>> Start Stored data

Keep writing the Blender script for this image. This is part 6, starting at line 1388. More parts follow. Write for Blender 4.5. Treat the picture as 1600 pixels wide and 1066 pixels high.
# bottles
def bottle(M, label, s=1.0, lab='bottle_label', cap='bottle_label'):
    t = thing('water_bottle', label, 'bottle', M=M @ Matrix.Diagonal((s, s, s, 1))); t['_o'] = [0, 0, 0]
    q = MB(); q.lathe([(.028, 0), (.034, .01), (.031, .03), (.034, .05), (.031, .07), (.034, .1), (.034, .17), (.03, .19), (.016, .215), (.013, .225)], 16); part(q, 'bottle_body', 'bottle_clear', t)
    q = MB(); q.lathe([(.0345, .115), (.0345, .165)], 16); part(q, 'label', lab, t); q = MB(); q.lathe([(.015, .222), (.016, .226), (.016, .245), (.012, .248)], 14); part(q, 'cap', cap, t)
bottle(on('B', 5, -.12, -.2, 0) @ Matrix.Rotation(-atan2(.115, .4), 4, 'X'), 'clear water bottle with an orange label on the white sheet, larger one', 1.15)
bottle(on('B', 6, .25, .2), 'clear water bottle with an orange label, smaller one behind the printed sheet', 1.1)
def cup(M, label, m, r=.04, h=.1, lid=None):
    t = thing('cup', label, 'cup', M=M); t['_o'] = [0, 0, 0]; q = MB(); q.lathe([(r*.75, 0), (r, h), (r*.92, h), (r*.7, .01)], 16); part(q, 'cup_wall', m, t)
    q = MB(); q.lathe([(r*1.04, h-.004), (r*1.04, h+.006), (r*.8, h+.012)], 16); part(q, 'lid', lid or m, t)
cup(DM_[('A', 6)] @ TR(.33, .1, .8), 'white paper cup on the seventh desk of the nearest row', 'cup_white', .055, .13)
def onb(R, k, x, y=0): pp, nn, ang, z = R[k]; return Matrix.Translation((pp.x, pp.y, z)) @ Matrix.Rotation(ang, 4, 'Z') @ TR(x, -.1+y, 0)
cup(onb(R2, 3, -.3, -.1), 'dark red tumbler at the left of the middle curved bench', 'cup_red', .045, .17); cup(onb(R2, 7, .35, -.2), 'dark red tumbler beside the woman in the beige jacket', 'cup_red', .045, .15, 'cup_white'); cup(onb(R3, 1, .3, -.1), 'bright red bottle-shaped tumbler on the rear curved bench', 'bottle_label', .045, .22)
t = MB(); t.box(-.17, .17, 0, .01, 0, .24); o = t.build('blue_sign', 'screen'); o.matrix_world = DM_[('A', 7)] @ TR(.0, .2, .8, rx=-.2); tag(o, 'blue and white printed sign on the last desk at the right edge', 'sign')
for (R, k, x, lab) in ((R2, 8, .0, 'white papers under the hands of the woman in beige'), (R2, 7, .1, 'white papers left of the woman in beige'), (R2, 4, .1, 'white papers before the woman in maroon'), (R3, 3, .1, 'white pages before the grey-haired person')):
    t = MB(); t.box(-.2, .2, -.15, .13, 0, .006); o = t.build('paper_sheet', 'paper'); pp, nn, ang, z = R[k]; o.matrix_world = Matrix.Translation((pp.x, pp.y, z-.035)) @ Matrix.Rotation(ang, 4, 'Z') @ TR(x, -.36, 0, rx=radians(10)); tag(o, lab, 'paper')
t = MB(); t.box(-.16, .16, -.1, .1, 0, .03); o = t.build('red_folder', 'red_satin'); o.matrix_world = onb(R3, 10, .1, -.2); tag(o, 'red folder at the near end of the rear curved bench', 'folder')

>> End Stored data

Do this
Take the lines above and retype all of them exactly.

Solution below
Keep writing the Blender script for this image. This is part 6, starting at line 1388. More parts follow. Write for Blender 4.5. Treat the picture as 1600 pixels wide and 1066 pixels high.
# bottles
def bottle(M, label, s=1.0, lab='bottle_label', cap='bottle_label'):
    t = thing('water_bottle', label, 'bottle', M=M @ Matrix.Diagonal((s, s, s, 1))); t['_o'] = [0, 0, 0]
    q = MB(); q.lathe([(.028, 0), (.034, .01), (.031, .03), (.034, .05), (.031, .07), (.034, .1), (.034, .17), (.03, .19), (.016, .215), (.013, .225)], 16); part(q, 'bottle_body', 'bottle_clear', t)
    q = MB(); q.lathe([(.0345, .115), (.0345, .165)], 16); part(q, 'label', lab, t); q = MB(); q.lathe([(.015, .222), (.016, .226), (.016, .245), (.012, .248)], 14); part(q, 'cap', cap, t)
bottle(on('B', 5, -.12, -.2, 0) @ Matrix.Rotation(-atan2(.115, .4), 4, 'X'), 'clear water bottle with an orange label on the white sheet, larger one', 1.15)
bottle(on('B', 6, .25, .2), 'clear water bottle with an orange label, smaller one behind the printed sheet', 1.1)
def cup(M, label, m, r=.04, h=.1, lid=None):
    t = thing('cup', label, 'cup', M=M); t['_o'] = [0, 0, 0]; q = MB(); q.lathe([(r*.75, 0), (r, h), (r*.92, h), (r*.7, .01)], 16); part(q, 'cup_wall', m, t)
    q = MB(); q.lathe([(r*1.04, h-.004), (r*1.04, h+.006), (r*.8, h+.012)], 16); part(q, 'lid', lid or m, t)
cup(DM_[('A', 6)] @ TR(.33, .1, .8), 'white paper cup on the seventh desk of the nearest row', 'cup_white', .055, .13)
def onb(R, k, x, y=0): pp, nn, ang, z = R[k]; return Matrix.Translation((pp.x, pp.y, z)) @ Matrix.Rotation(ang, 4, 'Z') @ TR(x, -.1+y, 0)
cup(onb(R2, 3, -.3, -.1), 'dark red tumbler at the left of the middle curved bench', 'cup_red', .045, .17); cup(onb(R2, 7, .35, -.2), 'dark red tumbler beside the woman in the beige jacket', 'cup_red', .045, .15, 'cup_white'); cup(onb(R3, 1, .3, -.1), 'bright red bottle-shaped tumbler on the rear curved bench', 'bottle_label', .045, .22)
t = MB(); t.box(-.17, .17, 0, .01, 0, .24); o = t.build('blue_sign', 'screen'); o.matrix_world = DM_[('A', 7)] @ TR(.0, .2, .8, rx=-.2); tag(o, 'blue and white printed sign on the last desk at the right edge', 'sign')
for (R, k, x, lab) in ((R2, 8, .0, 'white papers under the hands of the woman in beige'), (R2, 7, .1, 'white papers left of the woman in beige'), (R2, 4, .1, 'white papers before the woman in maroon'), (R3, 3, .1, 'white pages before the grey-haired person')):
    t = MB(); t.box(-.2, .2, -.15, .13, 0, .006); o = t.build('paper_sheet', 'paper'); pp, nn, ang, z = R[k]; o.matrix_world = Matrix.Translation((pp.x, pp.y, z-.035)) @ Matrix.Rotation(ang, 4, 'Z') @ TR(x, -.36, 0, rx=radians(10)); tag(o, lab, 'paper')
t = MB(); t.box(-.16, .16, -.1, .1, 0, .03); o = t.build('red_folder', 'red_satin'); o.matrix_world = onb(R3, 10, .1, -.2); tag(o, 'red folder at the near end of the rear curved bench', 'folder')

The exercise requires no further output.